JRDA girls division playoffs head to Burbank with West Coast field
A six-team Girls Division bracket in Burbank packed West Coast powers and Texas into one tight playoff weekend at the Armory.

The Junior Roller Derby Association’s Girls Division playoff weekend in Burbank had the feel of a pressure cooker from the moment the bracket was set. With Los Anarchists Junior Derby hosting at the Armory in Burbank, California, the six-team field on June 20-21, 2026 brought together familiar programs that know one another well enough to turn almost every jam into a measuring stick.
The lineup was narrow but heavy with pedigree: Los Anarchists Junior Derby - Los Anarchists, Rose City Rollers - Rosebuds National All-Stars, Santa Cruz Derby Groms - Gromshells, Seattle Derby Brats - Galaxy, Texas Junior Roller Derby - Texas Black & Bluebonnets, and West Coast Junior Knockouts - TKOs. That mix gave the bracket a distinctly West Coast core, with Texas as the outsider that could disrupt the rhythm. In a field that compact, depth, speed and composure mattered as much as raw talent, because one bad stretch could decide a path through the entire weekend.

The Burbank stop also carried extra weight because Los Anarchists Junior Derby is rooted in the Los Angeles area and Southern California, where it serves skaters ages 5-18. That local footprint made the playoff weekend more than a traveling tournament date. It put a junior program with a broad developmental base in front of a postseason crowd at home, with the Armory hosting a start time listed at 9:00 a.m. PDT on Saturday and a full volunteer schedule that ran from 7 a.m. to 7 p.m.

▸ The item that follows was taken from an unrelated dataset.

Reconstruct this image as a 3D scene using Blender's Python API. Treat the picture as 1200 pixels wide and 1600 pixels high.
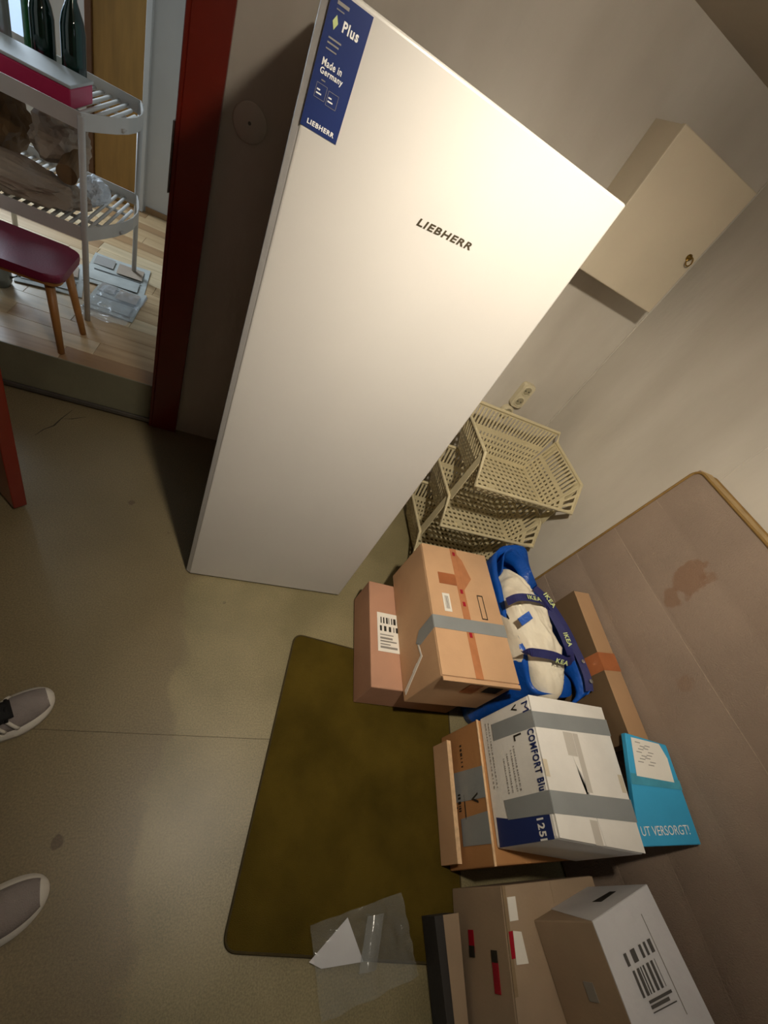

Saturday and 8 a.m. to 8 p.m. Sunday.
Burbank was only one piece of a much larger JRDA postseason map. Weekend Two also included sites in Columbia, Denver, Des Moines, Tacoma, Indianapolis and Pittsburgh, underscoring how the Girls Division bracket fit into a national playoff structure rather than a standalone showcase. JRDA says it works with junior leagues in the United States to develop the sport for youth and collaborates internationally to expand junior roller derby worldwide, and its rules keep youth competition aligned with The Rules of Flat Track Roller Derby, licensed by WFTDA, with JRDA-specific changes.
The sanctioning standards add another layer to the competition. For the 2026 season, officiating staffs had to meet a minimum 90 percent compliance rate, including 100 percent background-screening compliance by the event start date. That kind of structure matters in a youth postseason where execution, safety and consistency all sit under the same roof.
With the 2027 Junior Roller Derby World Cup set for summer in the United Kingdom, Burbank served as another checkpoint on the path from local league development to international junior competition. In a bracket this compact, the teams did not just chase wins; they helped define the next stage of the junior pipeline.